The secret Trump tapes: Rubio and Cruz lunge further rightward to paint Trump as an immigration fraud

Donald Trump's primary opponents try attacking him as secretly and inexcusably moderate on immigration

Published March 1, 2016 5:44PM (EST)

Donald Trump   (Reuters/Rick Wilking)
Donald Trump (Reuters/Rick Wilking)

It’s Super Tuesday in America, and right now a bunch of people in (mostly Southern) states are heading off to vote for their preferred candidate for the presidency. On the Republican side, the polls show that in most states, with the possible exceptions of Texas and Minnesota, a strong plurality of voters will be supporting squinty fascist tangerine nightmare Donald Trump. That’s rough news for the non-Trump Republican candidates, who, at this impossibly late hour, still can’t figure out how they’re going to attack the guy who’s beating them up at the polls.

Over the past five days or so we’ve seen Ted Cruz and Marco Rubio frenetically zigzag from one anti-Trump narrative to the next, portraying him at various points as a coward, a weakling, a crook, a pants-wetter with small genitalia, a vain celebrity, a tiny-fingered buffoon, a liar, a con artist, and a bigot. And while most if not all of those attacks are true, the effect firing them off all at once robs them of any sort of consistent message. Rather than conditioning voters to think about Trump in a specific way, they look like they’re grasping for anything they can get their hands on to hurl it at the guy who’s winning. The messages they want to stick end up getting lost in the stuff no one cares about.

The latest shiny trinket to divert their attention came courtesy of Buzzfeed, which reported on Monday that The New York Times editorial board has an off-the-record tape and transcript of Trump perhaps waffling a bit on his draconian anti-immigrant policies:

Sources familiar with the recording and transcript — which have reached near-mythical status at the Times — tell me that the second sentence is a bit more than speculation. It reflects, instead, something Trump said about the flexibility of his hardline anti-immigration stance.

A secret tape! Intrigue and conspiracy! Per Buzzfeed, the Times says it can’t release these tapes and transcripts without Donald Trump’s approval. And so, naturally, both Ted Cruz and Marco Rubio rushed to put out statements demanding that Trump approve the release of the secret Times tapes and show the Republican electorate what he really believes on immigration.

It’s always fun when you arrive at the “last-minute bombshell” stage of an election. I don’t claim to know what is allegedly contained within the “near-mythical” Trump transcripts but I’m dubious that they’d do him any real harm at this point. Trump easily inhabits this strange space in which he’s both the strongest, toughest, most hard-ass candidate you’ve ever seen, and also the consummate deal-maker who knows how to be flexible and will get along with everyone. Also, the "Trump isn't sufficiently conservative" flavor of attacks have not slowed him down appreciably yet, so I'm not confident this one will either. And while the “secret tape” aspect of it adds a whiff of scandal, but Trump’s not likely to agree to the demands of candidates who are losing to him, so unless the Times just up and leaks the tapes outright, don’t expect to hear them any time soon.

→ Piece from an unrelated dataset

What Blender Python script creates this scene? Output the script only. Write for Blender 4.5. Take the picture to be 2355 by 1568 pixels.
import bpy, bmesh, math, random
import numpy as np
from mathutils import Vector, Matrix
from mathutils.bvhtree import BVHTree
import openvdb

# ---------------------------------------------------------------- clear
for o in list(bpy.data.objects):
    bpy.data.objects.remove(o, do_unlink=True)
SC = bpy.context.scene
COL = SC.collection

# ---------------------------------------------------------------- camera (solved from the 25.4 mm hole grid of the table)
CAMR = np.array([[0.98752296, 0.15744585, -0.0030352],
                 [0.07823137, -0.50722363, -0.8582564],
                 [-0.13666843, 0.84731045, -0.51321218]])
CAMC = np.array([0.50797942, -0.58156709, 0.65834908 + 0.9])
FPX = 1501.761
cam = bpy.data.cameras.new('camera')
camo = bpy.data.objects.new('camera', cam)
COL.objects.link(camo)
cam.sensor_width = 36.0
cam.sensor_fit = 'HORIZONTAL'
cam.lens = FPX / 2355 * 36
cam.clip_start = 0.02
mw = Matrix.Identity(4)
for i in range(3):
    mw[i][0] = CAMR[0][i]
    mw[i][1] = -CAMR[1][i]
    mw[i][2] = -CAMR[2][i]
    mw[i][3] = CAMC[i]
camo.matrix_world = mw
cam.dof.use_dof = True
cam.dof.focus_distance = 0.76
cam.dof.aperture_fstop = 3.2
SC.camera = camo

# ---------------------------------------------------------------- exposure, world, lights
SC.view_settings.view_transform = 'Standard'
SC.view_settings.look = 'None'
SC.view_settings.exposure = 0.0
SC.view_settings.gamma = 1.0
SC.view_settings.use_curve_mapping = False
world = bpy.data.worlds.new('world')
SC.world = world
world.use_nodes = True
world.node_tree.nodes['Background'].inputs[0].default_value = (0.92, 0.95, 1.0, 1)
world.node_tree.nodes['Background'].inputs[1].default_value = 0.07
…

What’s more interesting, in my opinion, is how Rubio and Cruz reacted to this news. They attacked him because that’s what they have to do to stop him and they’ll take whatever they can get, but the crux of their attack is that Trump is potentially too moderate on immigration to be an acceptable Republican candidate. “His entire campaign is centered on expanding and enforcing our immigration laws,” Cruz’s campaign observed, “and now we find out it’s possible he doesn’t mean a word of it and is just using it for ‘strategic purposes.’” They’re attacking Trump from the right on immigration, arguing that the guy who wants to build a 48-foot border wall and deport every undocumented immigrant in country is probably a squish.

If you’re wondering why Republicans continue to have massive difficulties cutting into the Democrats’ advantage among Latino voters, stuff like this helps explain it. At every conceivable juncture, they find some way to shift immigration politics further and further to the right as they scrape and brawl for the shrinking percentage of white voters in the electorate. Both Cruz and Rubio have spent the campaign inching closer towards the hardline extremism of Donald Trump’s position, and if by some chance either one emerges on the other side of the primaries as the Republican nominee, they’ll have a long trail of hard-to-explain-away immigration positions dogging them in the general election.